By then, the earthquake, which registered 5.4 on the Richter scale, was over.
And on that day, May 2, 1996, at 9:05 p.m., the Mariners became only the second baseball team in the history of the league to suspend a game because of an earthquake.
Dennis Higgins and his 7-year-old daughter were sitting in the back of the Kingdome's 100 level that night.
People sitting near aisles ran outside.
But for many others, there wasn't really any place to go.
"Everybody looked concerned and curious but not scared," Higgins said. "After a few minutes, the crowd started cheering for them to 'play ball.'
"Finally, the Kingdome announcer said, 'Ladies and gentlemen, we've just had an earthquake.' And everybody cheered again. Then he said, 'The game will be postponed. Please exit the building.'"
Dave Niehaus was up in the broadcast booth that night.
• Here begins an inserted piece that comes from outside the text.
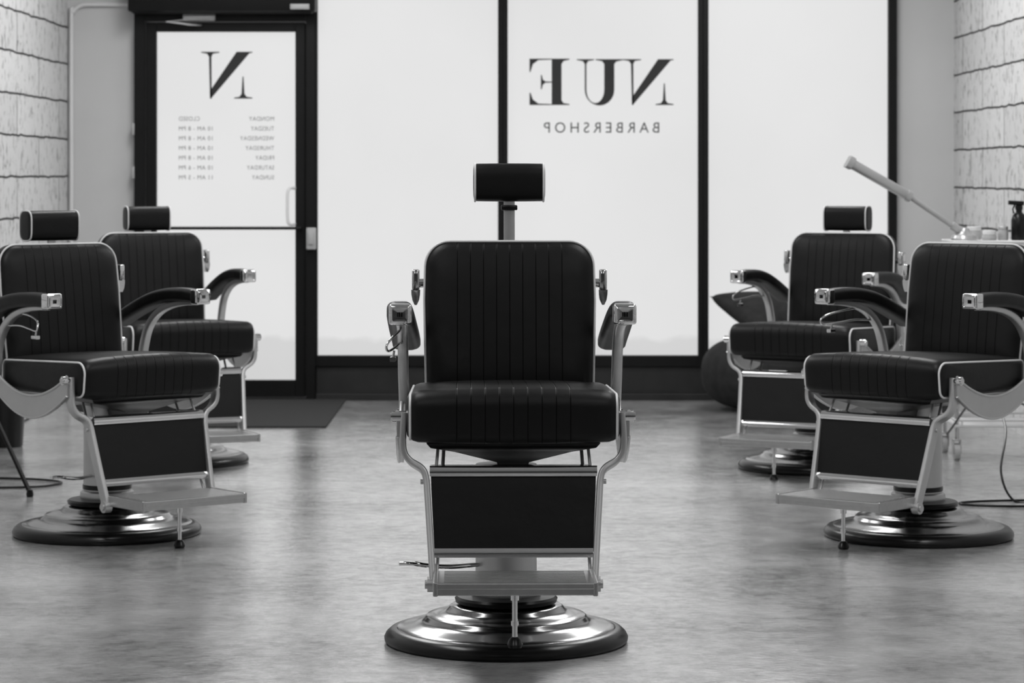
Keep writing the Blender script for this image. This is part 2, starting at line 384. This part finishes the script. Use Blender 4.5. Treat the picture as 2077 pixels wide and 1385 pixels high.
# ------------------------------------------------------------ barber chair
def build_chair():
    root = empty("barber_chair", (0, 0, 0))
    LIFT = []
    # base
    base = B()
    base.lathe([(.0,.02),(.288,.026),(.286,.034),(.278,.040),(.262,.044),(.235,.050),(.218,.055),(.211,.060),(.207,.066),(.202,.070),(.180,.074),(.160,.079),(.151,.084),(.146,.091),(.138,.096),(.08,.100),(.0,.1)], 96)
    base = base.obj("base", M_CHRB, root, ang=50, label="stepped round chrome pedestal base")
    rg = B(); rg.lathe([(.26,.0),(.305,.0),(.312,.006),(.313,.014),(.308,.024),(.298,.033),(.284,.038),(.262,.038)], 96)
    rg.obj("rubber_ring", M_RUB, base, ang=60, label="black rubber rim")
    c = B(); c.lathe([(.05,.096),(.118,.097),(.130,.103),(.132,.112),(.126,.118),(.09,.122),(.05,.123)], 72)
    c.obj("base_collar", M_RUB, base, label="black collar disc")
    c = B(); c.lathe([(.04,.12),(.088,.121),(.09,.128),(.088,.142),(.079,.148),(.078,.30),(.078,.455),(.03,.456)], 64)
    col = c.obj("column", M_SAT, root, label="satin metal hydraulic column")
    c = B(); c.lathe([(.077,.150),(.0815,.152),(.0815,.166),(.077,.168)], 64)
    c.obj("column_band", M_RUB, col, label="black band")
    c = B(); c.tube(cr([(-.07, -.02, .20), (-.14, -.06, .20), (-.20, -.09, .207), (-.232, -.10, .214)], 5), .006)
    c.sweep(cr([(-.222, -.098, .211), (-.235, -.10, .214), (-.255, -.105, .216), (-.272, -.108, .215)], 4), rrect(.032, .009, .004, 3), side=(0, 1, 0), scales=[(.4+.6*math.sin(math.pi*min(1, .15+k/14)), 1) for k in range(13)])
    c.obj("pump_lever", M_CHR, root, label="small chrome pump lever")
    # seat
    prof = roundpoly([(-.290,.478),(-.303,.603),(.25,.583),(.25,.47)], [.030,.040,.02,.02], 8)
    prof = subdiv(prof, .03)
    cy = sum(p[0] for p in prof)/len(prof); cz = sum(p[1] for p in prof)/len(prof)
    W = .258; xs = [-W, -W+.003, -W+.010, -W+.022, -W+.045, -.17, -.10, -.04, .04, .10, .17, W-.045, W-.022, W-.010, W-.003, W]
    rings = []
    for x in xs:
        e = W-abs(x)
        ins = .011*max(0, 1-e/.022)**2
        crown = .015*(1-(abs(x)/W)**2.6)
        ring = []
        for (y, z) in prof:
            yy = cy+(y-cy)*(1-ins/.27); zz = cz+(z-cz)*(1-ins/.062)
            if z > cz: zz += crown*(z-cz)/.065*(.55+.45*math.cos((y-cy)/.29*1.3))
            if y < -.2: yy -= crown*.6
            if z < cz and y < 0: zz -= crown*.3
            ring.append(Vector((x, yy, zz)))
        rings.append(ring)
    s = B(); s.loft(rings, caps=False)
    for sg in (-1, 1):   # boxed side panels, slightly puffed
        r0 = rings[0] if sg < 0 else rings[-1]
        rr = [r0]
        for k, (f1, o1) in enumerate(((.97,.003),(.9,.006),(.6,.009),(.2,.010))):
            rr.append([Vector((sg*(W+o1), cy+(p.y-cy)*f1, cz+(p.z-cz)*f1)) for p in r0])
        n = len(r0)
        vs = [p for r in rr for p in r]; fs = []
        for i in range(len(rr)-1):
            for k in range(n): fs.append((i*n+k, i*n+(k+1) % n, (i+1)*n+(k+1) % n, (i+1)*n+k))
        fs.append(tuple((len(rr)-1)*n+k for k in range(n)))
        s.add(vs, fs)
    bmesh.ops.remove_doubles(s.bm, verts=s.bm.verts[:], dist=.0002)
    seat = s.obj("seat", M_LS, root, ang=60, label="black leather seat cushion with stitched channels"); LIFT.append(seat)
    for r in (rings[1], rings[-2]):
        p = B(); p.tube([Vector((q.x, cy+(q.y-cy)*1.005, cz+(q.z-cz)*1.02)) for q in r], .0034, 8, closed=True)
        p.obj("seat_piping", M_PIPE, seat, ang=80, label="white piping")
    # seat frame underneath
    u = B()
    def rc(hw, y0, y1, z): return [Vector((-hw, y0, z)), Vector((hw, y0, z)), Vector((hw, y1, z)), Vector((-hw, y1, z))]
    u.loft([rc(.215, -.27, .23, .474), rc(.205, -.262, .22, .462), rc(.145, -.24, .18, .450), rc(.04, -.20, .15, .420), rc(.036, -.17, .12, .40)])
    LIFT.append(u.obj("seat_frame", M_RUB, root, label="black under-seat frame"))
    # backrest
    y0b, slope = .262, .150
    hw = .228
    out = roundpoly([(-hw+.006,.54),(hw-.006,.54),(hw,.80),(hw-.004,.957),(-hw+.004,.957),(-hw,.80)], [.03,.03,.3,.066,.066,.3], 9)
    out = subdiv(out, .02); oc = (0, .75)
    def inset(d):
        r = []
        for x, z in out:
            sx = 1-d/hw; sz = 1-d/.208
            r.append((x*sx, oc[1]+(z-oc[1])*sz))
        return r
    rings = []
    for d, t in ((.12,-.017),(.08,-.0155),(.05,-.013),(.03,-.009),(.015,-.004),(.006,.002),(0,.012),(0,.05),(.004,.066),(.014,.075),(.04,.080),(.09,.081)):
        rings.append([Vector((x, y0b+slope*(z-.55)+t, z)) for x, z in inset(d)])
    k = B(); k.loft(rings); back = k.obj("backrest", M_LS, root, ang=60, label="black leather backrest with stitched channels"); LIFT.append(back)
    p = B(); p.tube([Vector((x*1.003, y0b+slope*(z-.55)+.010, oc[1]+(z-oc[1])*1.004)) for x, z in out], .0034, 8, closed=True)
    p.obj("backrest_piping", M_PIPE, back, ang=80, label="white piping")
    for sg in (-1, 1):
        q = B(); yy = y0b+slope*.28+.045
        q.cyl((sg*.222, yy, .845), (sg*.245, yy, .845), .012)
        q.box(min(sg*.242, sg*.262), max(sg*.242, sg*.262), yy-.025, yy+.02, .826, .882, .004)
        w = .011; xc = sg*.252
        q.loft([[Vector((xc-a, yy-.022, z)), Vector((xc+a, yy-.022, z)), Vector((xc+a, yy+.016, z)), Vector((xc-a, yy+.016, z))] for z, a in ((.828,.012),(.815,.0115),(.80,.009),(.787,.003))])
        q.obj("back_hinge_knob", M_CHR, back, label="chrome hinge knob")
    # headrest
    hy, hz = .385, 1.018
    hr = B(); rings = []
    sgnp = lambda v, e: math.copysign(abs(v)**e, v)
    def hring(x, s_, ex=0., dz=1.):
        return [Vector((x, hy+(.040*s_+ex)*sgnp(math.cos(a), .62)*1., hz+(.051*s_*dz+ex)*sgnp(math.sin(a), .5))) for a in [2*math.pi*(j+.5)/44 for j in range(44)]]
    for x, sc in ((-.0975,.3),(-.0970,.7),(-.0955,.90),(-.0925,.97),(-.087,1),(-.045,1.012),(0,1.015),(.045,1.012),(.087,1),(.0925,.97),(.0955,.90),(.0970,.7),(.0975,.3)):
        rings.append(hring(x, sc))
    hr.loft(rings); head = hr.obj("headrest", M_LE, root, ang=60, label="black leather padded headrest"); LIFT.append(head)
    for x in (-.0925, .0925):
        p = B(); p.tube(hring(x, .975, .0015), .0028, 8, closed=True)
        p.obj("headrest_piping", M_PIPE, head, ang=80, label="white piping")
    p = B(); p.sweep([(0, .375, 1.0), (0, .372, .93), (0, .368, .84)], rrect(.030, .010, .003, 2), side=(1, 0, 0))
    p.obj("headrest_post", M_SAT, head, label="satin metal flat headrest post")
    p = B(); p.box(-.022, .022, .360, .388, .943, .957, .003); p.obj("headrest_clamp", M_RUB, head, label="black clamp")
    # armrests
    for sg in (-1, 1):
        A = sg*.283
        pad = B()
        path = cr([(A, -.115, .786), (A+sg*.002, -.04, .789), (A+sg*.006, .06, .785), (A+sg*.006, .16, .768), (A+sg*.002, .26, .735), (A-sg*.004, .35, .697), (A-sg*.006, .395, .676)], 5)
        n = len(path); sc = []
        for i in range(n):
            t = i/(n-1); e = 1 if t < .94 else .75
            sc.append(((.98+.42*math.sin(math.pi*min(1, t*1.15)*.5))*e, (.92+.15*math.sin(math.pi*t))*e))
        pad.sweep(path, rrect(.054, .046, .016, 6), sc, side=(1, 0, 0))
        arm = pad.obj("armrest", M_LE, root, ang=60, label="padded black leather armrest"); LIFT.append(arm)
        cp = B(); cp.box(A-.029, A+.029, -.150, -.108, .760, .812, .007, 3)
        cp.loft([[Vector((A+x*s_, y, .786+z*s_)) for x, z in rrect(.048, .040, .006, 3)] for s_, y in ((1, -.149), (.97, -.155), (.86, -.1565), (.80, -.152), (.3, -.150))])
        cp.obj("armrest_cap", M_CHR, arm, label="chrome square end cap")
        sp_ = B()
        path = cr([(A, -.10, .764), (A, -.02, .760), (A, .06, .748), (A, .135, .722), (A, .195, .675), (A, .228, .61), (A-sg*.002, .24, .54), (A-sg*.002, .243, .485)], 5)
        m = len(path)
        sp_.sweep(path, rrect(.028, .026, .006, 3), [(1, .6+.6*i/(m-1)) for i in range(m)], side=(1, 0, 0))
        sp_.obj("armrest_bracket", M_SAT, arm, label="curved satin metal arm bracket")
        # side plate
        X = sg*.283
        pl = B(); top = []; bot = []
        for i in range(25):
            t = i/24; y = -.235+.51*t
            top.append((y, .548-.075*math.sin(math.pi*min(1, t*1.05))**.8)); bot.append((y, .505-.105*math.sin(math.pi*min(1, .05+t*.95))**.9+.0*t))
        loop = top+bot[::-1]; nn = len(loop)
        vs = [(X-.006, y, z) for y, z in loop]+[(X+.006, y, z) for y, z in loop]
        fs = []
        for i in range(24):
            a, b_ = i, nn-1-i
            fs += [(a, a+1, b_-1, b_), (nn+a, nn+b_, nn+b_-1, nn+a+1)]
        fs += [(k_, (k_+1) % nn, nn+(k_+1) % nn, nn+k_) for k_ in range(nn)]
        pl.add(vs, fs)
        pl.tube([Vector((X+sg*.005, y, z+.002)) for y, z in top], .005, 8)
        pl.tube([Vector((X+sg*.005, y, z+.002)) for y, z in bot], .004, 8)
        plate = pl.obj("side_plate", M_SAT, root, label="curved satin metal side plate"); LIFT.append(plate)
        hg = B(); hg.cyl((sg*.255, -.228, .537), (sg*.300, -.228, .537), .0145); hg.cyl((sg*.298, -.228, .537), (sg*.304, -.228, .537), .010)
        hg.obj("hinge_pin", M_CHR, plate, label="chrome hinge pin")
        hg = B(); hg.cyl((sg*.262, .243, .50), (sg*.298, .243, .50), .016)
        hg.obj("hinge_pin", M_CHR, plate, label="chrome hinge pin")
    lv = B(); lv.tube(cr([(-.283,.10,.742),(-.290,.0,.735),(-.306,-.075,.722),(-.318,-.10,.705),(-.315,-.085,.690),(-.300,-.01,.694),(-.290,.07,.70),(-.284,.17,.695)], 6), .0032)
    lv.sweep([(-.303,-.075,.668),(-.303,-.045,.668)], rrect(.016, .012, .003, 2)); lv.cyl((-.300,-.06,.69), (-.303,-.06,.67), .003)
    LIFT.append(lv.obj("recline_lever", M_CHR, root, label="thin chrome wire recline lever"))
    # leg rest
    pn = B()
    def prow(y, z, w, th=.022): return [Vector((-w, y, z)), Vector((w, y, z)), Vector((w, y+th, z)), Vector((-w, y+th, z))]
    pn.loft([prow(-.262, .395, .204), prow(-.272, .36, .203), prow(-.306, .217, .195)])
    leg = pn.obj("leg_rest", M_LE, root, ang=30, label="black upholstered calf panel"); LIFT.append(leg)
    for (ya, za, yb, zb, w) in ((-.262, .418, -.269, .393, .207), (-.306, .220, -.312, .198, .195)):
        rows_ = []
        for k_ in range(9):
            t = k_/8; rows_.append(prow(ya+(yb-ya)*t-.0045*math.sin(math.pi*t), za+(zb-za)*t, w, .03+.0045*math.sin(math.pi*t)))
        B().loft(rows_).obj("leg_rest_trim", M_CHR, leg, ang=40, label="rounded chrome strip edging the panel")
    for sg in (-1, 1):
        rl = B()
        path = cr([(sg*.270,-.226,.545),(sg*.273,-.232,.50),(sg*.272,-.236,.455),(sg*.256,-.240,.428),(sg*.226,-.246,.408),(sg*.216,-.252,.385),(sg*.212,-.265,.34),(sg*.205,-.296,.24),(sg*.198,-.330,.138)], 5)
        rl.sweep(path, rrect(.016, .036, .004, 3), side=(1, 0, 0))
        rl.cyl((sg*.188, -.332, .136), (sg*.212, -.332, .136), .019); rl.cyl((sg*.210, -.332, .136), (sg*.218, -.332, .136), .011)
        rl.cyl((sg*.212, -.255, .378), (sg*.230, -.255, .378), .006)
        rl.obj("leg_rest_rail", M_SAT, leg, label="satin metal side rail")
        B().cyl((sg*.185, -.20, .48), (sg*.192, -.248, .40), .004, 10).obj("link_rod", M_SAT, leg)
        B().cyl((sg*.172, -.13, .47), (sg*.19, -.31, .14), .0045, 10).obj("link_rod", M_SAT, leg)
    # footrest
    ft = B(); ft.box(-.188, .188, -.545, -.335, .154, .170, .003); ft.box(-.196, -.184, -.545, -.318, .138, .172, .003); ft.box(.184, .196, -.545, -.318, .138, .172, .003)
    ft.box(-.19, .19, -.543, -.531, .140, .158, .002)
    for i in range(9): ft.box(-.17, .17, -.525+i*.021, -.517+i*.021, .1690, .1712, .0006, 1)
    foot = ft.obj("footrest", M_FOOT, root, smooth=False, label="ribbed metal footrest plate"); LIFT.append(foot)
    fp = B(); fp.cyl((0, -.45, .156), (0, -.45, .115), .010); fp.cyl((0, -.45, .13), (0, -.45, .015), .0065); fp.cyl((0, -.45, .065), (0, -.45, .054), .009)
    fp.obj("footrest_post", M_CHR, foot, label="thin chrome post")
    fb = B(); fb.lathe([(.0,-.012),(.016,-.012),(.019,-.004),(.014,.008),(.008,.014),(.0,.014)], 20, (0, -.45, .013)); fb.obj("post_tip", M_RUB, foot, label="black rubber tip")
    return root, LIFT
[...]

Today, he laughs at how quickly he ran out of the Dome.
"I left the booth and was one of the first out of the building," Niehaus said. "I'd been in an earthquake before down in Southern California, and I said, 'I'm outta here!'"
Ten minutes later, 21,711 fans milled around outside and traded stories about what had happened.
"In my mind, I was thinking we were standing on those wooden high school bleachers, and they were rocking because we were all standing up and cheering. But we were on concrete," said Framir Shilston, who was sitting 20 rows up from first base with his son.
The next day, 12 engineers inspected the Kingdome for damage.
They found none.
That night, the Mariners and Indians finished the rest of the game, which had been called in the seventh inning, and played another full game, too.
"It was pretty uneventful," remembered Jon Magnusson, who inspected the Dome that day. "It really wasn't that big of an earthquake. We didn't expect to find anything."
The Kingdome was built to withstand a magnitude 7.5 quake centered beneath the Dome, or an 8.5 quake off the Washington coast.
"We went through the whole building, and the areas where there would have been the most cracking -- on the concrete supports -- had just received a fresh coat of paint.
"So (cracks) would've shown up pretty dramatically," said Magnusson, chief executive officer of Skilling Ward Berkshire Inc. "But there weren't any."
The only other baseball game to be called because of an earthquake took place in 1989, during Game 3 of the World Series between the San Francisco Giants and the Oakland A's.
The Mariners, by the way, lost both games to the Indians.